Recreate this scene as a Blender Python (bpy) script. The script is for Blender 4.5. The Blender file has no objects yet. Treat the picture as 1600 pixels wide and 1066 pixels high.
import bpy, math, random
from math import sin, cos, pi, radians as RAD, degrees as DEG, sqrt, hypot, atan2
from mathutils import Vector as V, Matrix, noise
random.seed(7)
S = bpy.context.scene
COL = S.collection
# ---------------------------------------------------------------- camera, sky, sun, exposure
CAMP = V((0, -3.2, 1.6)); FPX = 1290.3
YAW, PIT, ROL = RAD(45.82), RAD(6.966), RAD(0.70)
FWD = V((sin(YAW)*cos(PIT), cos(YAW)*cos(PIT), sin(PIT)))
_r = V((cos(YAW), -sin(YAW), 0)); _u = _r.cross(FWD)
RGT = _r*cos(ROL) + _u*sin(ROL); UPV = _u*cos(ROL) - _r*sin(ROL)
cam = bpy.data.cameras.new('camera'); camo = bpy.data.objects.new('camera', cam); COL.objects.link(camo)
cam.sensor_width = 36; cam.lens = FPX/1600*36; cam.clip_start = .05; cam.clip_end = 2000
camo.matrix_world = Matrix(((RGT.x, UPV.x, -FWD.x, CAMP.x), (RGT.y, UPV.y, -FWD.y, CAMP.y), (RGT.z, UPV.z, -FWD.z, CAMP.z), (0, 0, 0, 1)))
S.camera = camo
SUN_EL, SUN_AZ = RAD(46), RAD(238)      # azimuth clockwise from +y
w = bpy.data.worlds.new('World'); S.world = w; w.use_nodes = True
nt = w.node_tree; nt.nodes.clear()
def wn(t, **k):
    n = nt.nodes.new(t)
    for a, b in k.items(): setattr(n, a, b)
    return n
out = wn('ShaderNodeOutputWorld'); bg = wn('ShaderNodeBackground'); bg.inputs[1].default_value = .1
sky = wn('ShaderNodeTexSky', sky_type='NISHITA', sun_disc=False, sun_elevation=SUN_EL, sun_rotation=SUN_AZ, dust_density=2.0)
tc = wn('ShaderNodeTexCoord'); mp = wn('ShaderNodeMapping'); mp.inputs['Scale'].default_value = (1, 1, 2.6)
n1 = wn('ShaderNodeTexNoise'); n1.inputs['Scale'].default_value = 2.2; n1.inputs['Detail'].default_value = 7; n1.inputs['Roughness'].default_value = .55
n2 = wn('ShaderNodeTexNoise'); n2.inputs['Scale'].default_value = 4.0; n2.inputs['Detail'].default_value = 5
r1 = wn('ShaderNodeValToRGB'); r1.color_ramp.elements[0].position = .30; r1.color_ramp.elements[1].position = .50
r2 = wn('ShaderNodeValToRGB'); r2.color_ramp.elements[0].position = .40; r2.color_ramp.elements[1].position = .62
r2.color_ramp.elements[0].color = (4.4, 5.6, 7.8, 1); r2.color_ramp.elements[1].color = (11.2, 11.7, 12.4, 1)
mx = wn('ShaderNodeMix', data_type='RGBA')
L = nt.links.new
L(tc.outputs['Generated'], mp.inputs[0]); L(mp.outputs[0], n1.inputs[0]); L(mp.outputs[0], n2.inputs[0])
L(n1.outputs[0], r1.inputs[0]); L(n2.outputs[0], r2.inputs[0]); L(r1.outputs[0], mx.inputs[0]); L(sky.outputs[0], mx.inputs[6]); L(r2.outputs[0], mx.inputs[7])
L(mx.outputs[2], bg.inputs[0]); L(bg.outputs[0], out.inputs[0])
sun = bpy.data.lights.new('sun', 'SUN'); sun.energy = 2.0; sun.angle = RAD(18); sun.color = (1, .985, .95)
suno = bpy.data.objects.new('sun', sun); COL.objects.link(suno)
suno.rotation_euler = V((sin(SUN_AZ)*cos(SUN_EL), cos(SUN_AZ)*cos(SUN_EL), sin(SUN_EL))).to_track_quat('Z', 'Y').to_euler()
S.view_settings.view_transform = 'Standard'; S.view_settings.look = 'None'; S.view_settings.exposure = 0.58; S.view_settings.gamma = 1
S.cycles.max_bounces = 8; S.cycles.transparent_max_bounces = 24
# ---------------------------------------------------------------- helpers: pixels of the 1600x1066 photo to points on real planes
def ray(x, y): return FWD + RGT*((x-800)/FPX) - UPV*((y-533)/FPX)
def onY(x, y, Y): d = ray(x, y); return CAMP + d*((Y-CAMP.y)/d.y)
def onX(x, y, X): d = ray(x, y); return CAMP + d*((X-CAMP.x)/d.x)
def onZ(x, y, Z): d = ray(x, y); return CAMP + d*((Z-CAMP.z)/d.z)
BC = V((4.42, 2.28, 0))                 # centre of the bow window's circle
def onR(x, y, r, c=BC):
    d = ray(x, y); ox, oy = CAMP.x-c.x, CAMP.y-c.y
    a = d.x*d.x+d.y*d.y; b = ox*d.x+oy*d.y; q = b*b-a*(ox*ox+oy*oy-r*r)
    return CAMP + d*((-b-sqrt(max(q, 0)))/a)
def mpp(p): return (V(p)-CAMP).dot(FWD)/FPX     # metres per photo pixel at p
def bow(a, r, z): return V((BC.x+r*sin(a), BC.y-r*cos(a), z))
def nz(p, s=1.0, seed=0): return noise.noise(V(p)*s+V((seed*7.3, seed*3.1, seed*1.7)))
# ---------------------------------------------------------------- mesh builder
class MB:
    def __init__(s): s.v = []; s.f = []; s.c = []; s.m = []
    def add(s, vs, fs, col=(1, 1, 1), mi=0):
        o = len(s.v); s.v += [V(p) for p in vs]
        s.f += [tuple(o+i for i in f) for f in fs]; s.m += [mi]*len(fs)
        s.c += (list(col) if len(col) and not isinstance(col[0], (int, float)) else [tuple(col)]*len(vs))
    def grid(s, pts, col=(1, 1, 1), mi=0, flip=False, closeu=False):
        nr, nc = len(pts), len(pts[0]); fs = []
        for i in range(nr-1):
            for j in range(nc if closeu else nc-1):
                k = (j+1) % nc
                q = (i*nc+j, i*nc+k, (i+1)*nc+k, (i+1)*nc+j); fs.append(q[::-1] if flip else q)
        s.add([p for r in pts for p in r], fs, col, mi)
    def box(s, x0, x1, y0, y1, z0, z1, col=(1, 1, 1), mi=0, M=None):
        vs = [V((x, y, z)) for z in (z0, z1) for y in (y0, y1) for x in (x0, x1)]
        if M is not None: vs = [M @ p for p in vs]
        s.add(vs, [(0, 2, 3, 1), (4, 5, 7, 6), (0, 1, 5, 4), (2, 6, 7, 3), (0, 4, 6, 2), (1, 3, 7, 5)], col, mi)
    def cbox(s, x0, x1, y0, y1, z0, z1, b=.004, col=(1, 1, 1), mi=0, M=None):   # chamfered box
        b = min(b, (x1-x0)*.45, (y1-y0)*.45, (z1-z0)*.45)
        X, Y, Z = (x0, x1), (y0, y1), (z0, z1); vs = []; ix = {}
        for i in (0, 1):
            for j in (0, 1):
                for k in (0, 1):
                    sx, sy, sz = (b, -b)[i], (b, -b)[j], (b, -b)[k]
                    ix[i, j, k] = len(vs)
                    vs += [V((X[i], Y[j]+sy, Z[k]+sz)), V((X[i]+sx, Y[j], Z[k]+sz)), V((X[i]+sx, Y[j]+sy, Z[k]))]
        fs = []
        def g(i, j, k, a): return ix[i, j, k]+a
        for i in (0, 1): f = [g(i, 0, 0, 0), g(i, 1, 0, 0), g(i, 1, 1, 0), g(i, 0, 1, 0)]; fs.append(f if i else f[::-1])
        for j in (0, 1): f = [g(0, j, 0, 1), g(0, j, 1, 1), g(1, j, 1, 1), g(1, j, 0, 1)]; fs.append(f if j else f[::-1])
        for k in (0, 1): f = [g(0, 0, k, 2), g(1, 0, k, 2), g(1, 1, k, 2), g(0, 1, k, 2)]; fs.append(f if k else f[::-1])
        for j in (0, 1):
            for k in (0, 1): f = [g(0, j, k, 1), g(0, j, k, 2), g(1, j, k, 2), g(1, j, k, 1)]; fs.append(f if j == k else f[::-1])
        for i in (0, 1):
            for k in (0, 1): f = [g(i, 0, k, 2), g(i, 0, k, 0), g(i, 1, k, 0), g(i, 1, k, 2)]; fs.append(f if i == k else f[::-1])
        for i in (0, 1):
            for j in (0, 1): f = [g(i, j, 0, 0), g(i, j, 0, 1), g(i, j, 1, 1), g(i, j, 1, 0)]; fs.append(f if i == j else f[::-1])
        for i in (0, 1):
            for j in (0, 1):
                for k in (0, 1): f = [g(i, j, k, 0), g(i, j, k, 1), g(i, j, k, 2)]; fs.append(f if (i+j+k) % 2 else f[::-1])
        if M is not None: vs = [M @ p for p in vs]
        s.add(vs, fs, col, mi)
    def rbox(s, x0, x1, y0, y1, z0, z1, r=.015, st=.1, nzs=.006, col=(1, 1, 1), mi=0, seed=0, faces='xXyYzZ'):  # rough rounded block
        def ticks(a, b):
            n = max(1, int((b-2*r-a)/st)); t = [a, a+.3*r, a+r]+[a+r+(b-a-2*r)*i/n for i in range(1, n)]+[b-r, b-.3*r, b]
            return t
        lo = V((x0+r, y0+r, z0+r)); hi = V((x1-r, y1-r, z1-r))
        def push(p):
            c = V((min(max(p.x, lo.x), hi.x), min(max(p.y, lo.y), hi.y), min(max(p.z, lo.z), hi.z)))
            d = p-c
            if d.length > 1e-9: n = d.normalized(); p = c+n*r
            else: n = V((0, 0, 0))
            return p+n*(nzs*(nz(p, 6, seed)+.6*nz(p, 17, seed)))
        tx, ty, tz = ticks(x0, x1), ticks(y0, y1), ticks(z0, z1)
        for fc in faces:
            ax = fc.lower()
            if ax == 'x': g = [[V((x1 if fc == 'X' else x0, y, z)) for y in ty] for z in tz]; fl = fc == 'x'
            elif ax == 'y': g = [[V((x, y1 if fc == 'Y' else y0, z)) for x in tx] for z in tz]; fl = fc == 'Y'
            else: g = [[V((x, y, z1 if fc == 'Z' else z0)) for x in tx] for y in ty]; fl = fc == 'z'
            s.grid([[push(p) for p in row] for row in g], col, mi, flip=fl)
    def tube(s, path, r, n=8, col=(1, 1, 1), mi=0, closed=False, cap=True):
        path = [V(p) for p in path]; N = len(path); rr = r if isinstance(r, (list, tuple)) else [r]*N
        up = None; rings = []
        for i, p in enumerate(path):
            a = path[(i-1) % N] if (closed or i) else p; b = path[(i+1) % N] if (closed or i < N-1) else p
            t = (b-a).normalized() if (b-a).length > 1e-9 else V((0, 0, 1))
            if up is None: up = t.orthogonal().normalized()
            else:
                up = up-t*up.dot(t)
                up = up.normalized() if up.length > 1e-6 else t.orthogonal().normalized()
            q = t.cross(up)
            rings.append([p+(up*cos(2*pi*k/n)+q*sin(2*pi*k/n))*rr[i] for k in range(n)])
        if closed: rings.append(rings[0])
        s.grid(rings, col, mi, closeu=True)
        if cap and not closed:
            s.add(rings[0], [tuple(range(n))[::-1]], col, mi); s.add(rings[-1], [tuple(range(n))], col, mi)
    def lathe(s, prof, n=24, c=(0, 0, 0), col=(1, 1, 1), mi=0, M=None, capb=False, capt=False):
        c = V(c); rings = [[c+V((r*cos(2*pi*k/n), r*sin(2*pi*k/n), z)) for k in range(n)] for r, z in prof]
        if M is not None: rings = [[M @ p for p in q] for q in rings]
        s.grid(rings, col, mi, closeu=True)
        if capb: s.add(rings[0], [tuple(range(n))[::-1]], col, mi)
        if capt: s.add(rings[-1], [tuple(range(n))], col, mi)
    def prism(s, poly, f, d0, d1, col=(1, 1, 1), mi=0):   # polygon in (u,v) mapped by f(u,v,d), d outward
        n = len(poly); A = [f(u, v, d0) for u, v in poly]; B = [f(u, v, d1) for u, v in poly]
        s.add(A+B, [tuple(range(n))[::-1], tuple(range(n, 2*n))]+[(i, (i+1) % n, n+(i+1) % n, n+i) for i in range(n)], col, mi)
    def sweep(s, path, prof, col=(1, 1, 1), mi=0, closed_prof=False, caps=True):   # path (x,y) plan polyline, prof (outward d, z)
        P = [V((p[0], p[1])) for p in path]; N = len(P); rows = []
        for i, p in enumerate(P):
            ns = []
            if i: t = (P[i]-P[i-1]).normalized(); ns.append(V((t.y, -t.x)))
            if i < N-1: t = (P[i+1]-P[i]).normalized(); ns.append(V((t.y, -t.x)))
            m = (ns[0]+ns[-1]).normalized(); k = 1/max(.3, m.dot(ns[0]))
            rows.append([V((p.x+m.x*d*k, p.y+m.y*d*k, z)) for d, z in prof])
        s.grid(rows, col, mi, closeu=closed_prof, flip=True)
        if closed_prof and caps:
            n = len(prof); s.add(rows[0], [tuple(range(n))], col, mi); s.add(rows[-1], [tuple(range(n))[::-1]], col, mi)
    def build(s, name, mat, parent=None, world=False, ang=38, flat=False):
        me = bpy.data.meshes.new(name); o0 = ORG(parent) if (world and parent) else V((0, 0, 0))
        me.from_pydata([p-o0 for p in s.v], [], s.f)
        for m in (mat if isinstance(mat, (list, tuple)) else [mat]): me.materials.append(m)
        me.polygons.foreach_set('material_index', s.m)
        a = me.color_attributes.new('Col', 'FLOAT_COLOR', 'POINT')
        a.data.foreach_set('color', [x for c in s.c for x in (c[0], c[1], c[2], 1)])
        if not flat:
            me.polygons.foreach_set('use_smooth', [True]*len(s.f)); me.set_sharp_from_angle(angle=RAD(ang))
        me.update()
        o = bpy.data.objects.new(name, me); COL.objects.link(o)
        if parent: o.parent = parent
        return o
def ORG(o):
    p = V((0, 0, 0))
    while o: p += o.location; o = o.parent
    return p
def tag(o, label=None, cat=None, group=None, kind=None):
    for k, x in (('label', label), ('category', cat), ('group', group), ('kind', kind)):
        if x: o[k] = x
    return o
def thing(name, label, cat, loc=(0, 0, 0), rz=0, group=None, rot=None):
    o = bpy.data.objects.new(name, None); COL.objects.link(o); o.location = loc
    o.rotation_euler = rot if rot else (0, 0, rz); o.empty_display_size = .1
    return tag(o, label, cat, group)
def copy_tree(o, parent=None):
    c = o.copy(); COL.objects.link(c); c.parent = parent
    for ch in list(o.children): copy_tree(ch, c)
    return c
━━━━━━
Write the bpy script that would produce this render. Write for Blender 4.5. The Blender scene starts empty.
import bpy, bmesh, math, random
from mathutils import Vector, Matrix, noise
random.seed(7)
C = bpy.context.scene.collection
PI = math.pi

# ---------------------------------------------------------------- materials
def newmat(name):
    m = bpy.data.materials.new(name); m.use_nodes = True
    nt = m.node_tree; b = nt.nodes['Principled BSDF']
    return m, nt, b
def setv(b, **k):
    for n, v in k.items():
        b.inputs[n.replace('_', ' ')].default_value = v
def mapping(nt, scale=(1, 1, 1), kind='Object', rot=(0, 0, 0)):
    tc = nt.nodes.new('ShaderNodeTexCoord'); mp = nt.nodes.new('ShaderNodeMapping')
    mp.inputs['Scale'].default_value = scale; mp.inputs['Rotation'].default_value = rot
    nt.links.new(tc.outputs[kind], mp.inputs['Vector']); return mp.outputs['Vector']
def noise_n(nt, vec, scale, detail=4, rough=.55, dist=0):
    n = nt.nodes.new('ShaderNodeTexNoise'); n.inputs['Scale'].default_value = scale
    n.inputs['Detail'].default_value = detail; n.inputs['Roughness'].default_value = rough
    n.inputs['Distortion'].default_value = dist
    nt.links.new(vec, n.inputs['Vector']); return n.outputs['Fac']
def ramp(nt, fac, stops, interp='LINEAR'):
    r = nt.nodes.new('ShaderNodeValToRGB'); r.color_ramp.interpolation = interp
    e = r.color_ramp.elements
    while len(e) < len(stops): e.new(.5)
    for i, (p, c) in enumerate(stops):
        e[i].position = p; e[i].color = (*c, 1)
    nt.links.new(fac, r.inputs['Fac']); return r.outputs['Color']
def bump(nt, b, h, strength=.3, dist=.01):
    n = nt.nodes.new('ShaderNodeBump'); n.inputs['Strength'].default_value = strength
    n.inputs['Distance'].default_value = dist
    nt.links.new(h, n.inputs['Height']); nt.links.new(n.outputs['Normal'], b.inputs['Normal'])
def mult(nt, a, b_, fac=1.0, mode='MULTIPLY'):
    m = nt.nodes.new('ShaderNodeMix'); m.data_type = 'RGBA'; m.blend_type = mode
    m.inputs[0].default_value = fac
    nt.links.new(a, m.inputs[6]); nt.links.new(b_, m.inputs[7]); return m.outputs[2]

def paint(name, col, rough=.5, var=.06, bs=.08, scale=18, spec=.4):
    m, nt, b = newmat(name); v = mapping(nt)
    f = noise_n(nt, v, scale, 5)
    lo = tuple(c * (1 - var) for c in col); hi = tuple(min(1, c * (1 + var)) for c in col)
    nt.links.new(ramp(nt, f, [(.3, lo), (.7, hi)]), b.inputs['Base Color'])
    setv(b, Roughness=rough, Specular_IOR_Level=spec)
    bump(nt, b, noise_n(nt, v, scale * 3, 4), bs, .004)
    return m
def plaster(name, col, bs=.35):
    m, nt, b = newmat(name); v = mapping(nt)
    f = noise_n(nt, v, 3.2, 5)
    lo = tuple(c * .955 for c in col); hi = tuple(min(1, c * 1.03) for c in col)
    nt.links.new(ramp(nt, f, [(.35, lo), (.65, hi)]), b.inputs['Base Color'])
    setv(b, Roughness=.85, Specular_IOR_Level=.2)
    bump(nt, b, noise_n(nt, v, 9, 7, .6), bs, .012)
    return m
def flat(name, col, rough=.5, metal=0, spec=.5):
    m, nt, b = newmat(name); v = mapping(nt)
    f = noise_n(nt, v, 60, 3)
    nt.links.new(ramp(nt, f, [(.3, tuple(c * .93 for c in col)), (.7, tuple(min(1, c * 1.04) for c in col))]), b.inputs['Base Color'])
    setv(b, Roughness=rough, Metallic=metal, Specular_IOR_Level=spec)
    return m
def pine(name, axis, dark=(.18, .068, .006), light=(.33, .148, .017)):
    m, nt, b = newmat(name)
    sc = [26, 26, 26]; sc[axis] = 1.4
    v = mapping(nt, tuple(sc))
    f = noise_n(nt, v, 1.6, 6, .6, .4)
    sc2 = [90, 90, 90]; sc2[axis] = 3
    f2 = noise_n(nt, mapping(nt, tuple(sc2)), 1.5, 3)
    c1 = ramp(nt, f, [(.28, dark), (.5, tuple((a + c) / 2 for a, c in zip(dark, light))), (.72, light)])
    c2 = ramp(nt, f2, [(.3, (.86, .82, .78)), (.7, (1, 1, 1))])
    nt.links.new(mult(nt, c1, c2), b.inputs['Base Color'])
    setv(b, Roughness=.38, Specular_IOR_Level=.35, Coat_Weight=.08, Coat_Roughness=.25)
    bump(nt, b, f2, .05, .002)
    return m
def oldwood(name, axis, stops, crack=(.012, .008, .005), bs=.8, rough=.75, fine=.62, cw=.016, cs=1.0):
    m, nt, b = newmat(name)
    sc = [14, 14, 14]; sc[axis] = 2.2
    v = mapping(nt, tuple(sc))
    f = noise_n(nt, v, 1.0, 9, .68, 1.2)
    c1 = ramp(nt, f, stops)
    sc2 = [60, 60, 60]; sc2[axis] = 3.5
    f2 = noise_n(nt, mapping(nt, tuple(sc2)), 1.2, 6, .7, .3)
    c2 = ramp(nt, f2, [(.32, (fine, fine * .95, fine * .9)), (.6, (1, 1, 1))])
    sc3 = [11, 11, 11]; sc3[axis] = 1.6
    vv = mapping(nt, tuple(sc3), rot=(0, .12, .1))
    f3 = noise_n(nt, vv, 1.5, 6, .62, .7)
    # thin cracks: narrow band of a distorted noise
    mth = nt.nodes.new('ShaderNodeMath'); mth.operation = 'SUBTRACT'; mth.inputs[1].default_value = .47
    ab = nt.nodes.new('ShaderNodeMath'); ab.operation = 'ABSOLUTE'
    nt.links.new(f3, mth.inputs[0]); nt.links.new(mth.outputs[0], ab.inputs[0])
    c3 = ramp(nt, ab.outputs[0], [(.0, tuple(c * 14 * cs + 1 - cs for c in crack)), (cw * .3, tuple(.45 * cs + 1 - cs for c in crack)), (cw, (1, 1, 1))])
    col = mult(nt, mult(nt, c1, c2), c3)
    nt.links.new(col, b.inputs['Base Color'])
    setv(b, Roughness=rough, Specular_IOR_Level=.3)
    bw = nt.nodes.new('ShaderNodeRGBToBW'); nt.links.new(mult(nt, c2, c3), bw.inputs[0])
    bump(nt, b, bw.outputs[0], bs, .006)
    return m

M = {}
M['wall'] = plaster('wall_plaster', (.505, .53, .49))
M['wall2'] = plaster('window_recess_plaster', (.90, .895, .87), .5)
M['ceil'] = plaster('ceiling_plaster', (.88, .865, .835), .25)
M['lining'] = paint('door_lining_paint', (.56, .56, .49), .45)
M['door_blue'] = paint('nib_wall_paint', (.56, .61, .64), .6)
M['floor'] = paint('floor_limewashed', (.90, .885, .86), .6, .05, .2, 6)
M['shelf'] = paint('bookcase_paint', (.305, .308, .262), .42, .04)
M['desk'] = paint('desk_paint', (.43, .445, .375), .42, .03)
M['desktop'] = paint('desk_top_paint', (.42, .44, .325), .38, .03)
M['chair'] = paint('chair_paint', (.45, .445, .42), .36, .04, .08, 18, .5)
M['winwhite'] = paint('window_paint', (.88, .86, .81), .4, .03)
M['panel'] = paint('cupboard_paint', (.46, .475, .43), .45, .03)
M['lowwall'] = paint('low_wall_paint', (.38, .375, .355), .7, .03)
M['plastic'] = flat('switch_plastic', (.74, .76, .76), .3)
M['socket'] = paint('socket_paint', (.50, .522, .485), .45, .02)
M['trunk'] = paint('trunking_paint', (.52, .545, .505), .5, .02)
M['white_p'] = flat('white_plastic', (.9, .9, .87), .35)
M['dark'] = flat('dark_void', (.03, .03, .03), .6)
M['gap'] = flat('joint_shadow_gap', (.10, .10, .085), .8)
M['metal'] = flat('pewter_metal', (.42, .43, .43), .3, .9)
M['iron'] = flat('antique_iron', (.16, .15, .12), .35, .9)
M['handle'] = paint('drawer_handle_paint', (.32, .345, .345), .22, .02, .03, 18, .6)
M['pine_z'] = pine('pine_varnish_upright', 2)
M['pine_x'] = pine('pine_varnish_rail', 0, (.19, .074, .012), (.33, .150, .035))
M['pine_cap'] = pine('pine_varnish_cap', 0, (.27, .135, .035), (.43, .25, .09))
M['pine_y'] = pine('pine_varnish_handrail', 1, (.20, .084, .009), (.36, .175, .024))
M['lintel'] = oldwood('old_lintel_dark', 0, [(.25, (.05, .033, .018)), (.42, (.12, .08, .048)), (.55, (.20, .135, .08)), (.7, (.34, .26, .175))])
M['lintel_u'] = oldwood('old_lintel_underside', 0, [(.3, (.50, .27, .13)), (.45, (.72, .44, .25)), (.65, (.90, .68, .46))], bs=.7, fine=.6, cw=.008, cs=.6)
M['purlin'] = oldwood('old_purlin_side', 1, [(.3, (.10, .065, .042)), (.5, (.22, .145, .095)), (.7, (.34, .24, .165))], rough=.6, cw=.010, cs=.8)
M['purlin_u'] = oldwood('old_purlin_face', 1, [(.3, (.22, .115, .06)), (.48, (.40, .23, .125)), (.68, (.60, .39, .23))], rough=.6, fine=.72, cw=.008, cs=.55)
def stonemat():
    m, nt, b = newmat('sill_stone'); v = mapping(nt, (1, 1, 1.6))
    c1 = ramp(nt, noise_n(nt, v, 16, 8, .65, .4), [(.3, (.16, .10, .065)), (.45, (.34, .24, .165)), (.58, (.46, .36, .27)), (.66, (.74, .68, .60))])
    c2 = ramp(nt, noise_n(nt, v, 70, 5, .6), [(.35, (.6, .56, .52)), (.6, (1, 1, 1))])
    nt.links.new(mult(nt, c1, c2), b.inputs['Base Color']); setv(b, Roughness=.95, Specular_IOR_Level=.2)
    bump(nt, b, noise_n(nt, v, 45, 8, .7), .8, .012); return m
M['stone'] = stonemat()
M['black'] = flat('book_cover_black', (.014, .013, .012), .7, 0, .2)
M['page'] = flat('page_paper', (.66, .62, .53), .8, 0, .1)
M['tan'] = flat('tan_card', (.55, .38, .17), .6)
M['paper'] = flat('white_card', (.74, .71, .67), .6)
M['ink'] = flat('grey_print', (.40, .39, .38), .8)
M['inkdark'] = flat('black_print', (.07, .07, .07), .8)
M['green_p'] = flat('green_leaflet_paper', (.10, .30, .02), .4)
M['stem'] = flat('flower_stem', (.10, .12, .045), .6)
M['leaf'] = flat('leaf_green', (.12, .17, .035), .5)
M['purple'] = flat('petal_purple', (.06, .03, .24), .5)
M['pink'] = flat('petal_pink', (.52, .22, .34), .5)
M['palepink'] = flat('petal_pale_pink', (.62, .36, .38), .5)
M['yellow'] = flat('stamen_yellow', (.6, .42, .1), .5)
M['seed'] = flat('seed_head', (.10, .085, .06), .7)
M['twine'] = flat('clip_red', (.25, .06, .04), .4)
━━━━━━
● PROBLEM TO WORK ON: The lines to quote run from the one containing "(.90, .895, .87), .5)" to the one containing "rough=.6, cw=.010, cs=.8)". Quote them exactly, with both of those lines, and nothing else.

● COMPLETE OUTPUT:
M['wall2'] = plaster('window_recess_plaster', (.90, .895, .87), .5)
M['ceil'] = plaster('ceiling_plaster', (.88, .865, .835), .25)
M['lining'] = paint('door_lining_paint', (.56, .56, .49), .45)
M['door_blue'] = paint('nib_wall_paint', (.56, .61, .64), .6)
M['floor'] = paint('floor_limewashed', (.90, .885, .86), .6, .05, .2, 6)
M['shelf'] = paint('bookcase_paint', (.305, .308, .262), .42, .04)
M['desk'] = paint('desk_paint', (.43, .445, .375), .42, .03)
M['desktop'] = paint('desk_top_paint', (.42, .44, .325), .38, .03)
M['chair'] = paint('chair_paint', (.45, .445, .42), .36, .04, .08, 18, .5)
M['winwhite'] = paint('window_paint', (.88, .86, .81), .4, .03)
M['panel'] = paint('cupboard_paint', (.46, .475, .43), .45, .03)
M['lowwall'] = paint('low_wall_paint', (.38, .375, .355), .7, .03)
M['plastic'] = flat('switch_plastic', (.74, .76, .76), .3)
M['socket'] = paint('socket_paint', (.50, .522, .485), .45, .02)
M['trunk'] = paint('trunking_paint', (.52, .545, .505), .5, .02)
M['white_p'] = flat('white_plastic', (.9, .9, .87), .35)
M['dark'] = flat('dark_void', (.03, .03, .03), .6)
M['gap'] = flat('joint_shadow_gap', (.10, .10, .085), .8)
M['metal'] = flat('pewter_metal', (.42, .43, .43), .3, .9)
M['iron'] = flat('antique_iron', (.16, .15, .12), .35, .9)
M['handle'] = paint('drawer_handle_paint', (.32, .345, .345), .22, .02, .03, 18, .6)
M['pine_z'] = pine('pine_varnish_upright', 2)
M['pine_x'] = pine('pine_varnish_rail', 0, (.19, .074, .012), (.33, .150, .035))
M['pine_cap'] = pine('pine_varnish_cap', 0, (.27, .135, .035), (.43, .25, .09))
M['pine_y'] = pine('pine_varnish_handrail', 1, (.20, .084, .009), (.36, .175, .024))
M['lintel'] = oldwood('old_lintel_dark', 0, [(.25, (.05, .033, .018)), (.42, (.12, .08, .048)), (.55, (.20, .135, .08)), (.7, (.34, .26, .175))])
M['lintel_u'] = oldwood('old_lintel_underside', 0, [(.3, (.50, .27, .13)), (.45, (.72, .44, .25)), (.65, (.90, .68, .46))], bs=.7, fine=.6, cw=.008, cs=.6)
M['purlin'] = oldwood('old_purlin_side', 1, [(.3, (.10, .065, .042)), (.5, (.22, .145, .095)), (.7, (.34, .24, .165))], rough=.6, cw=.010, cs=.8)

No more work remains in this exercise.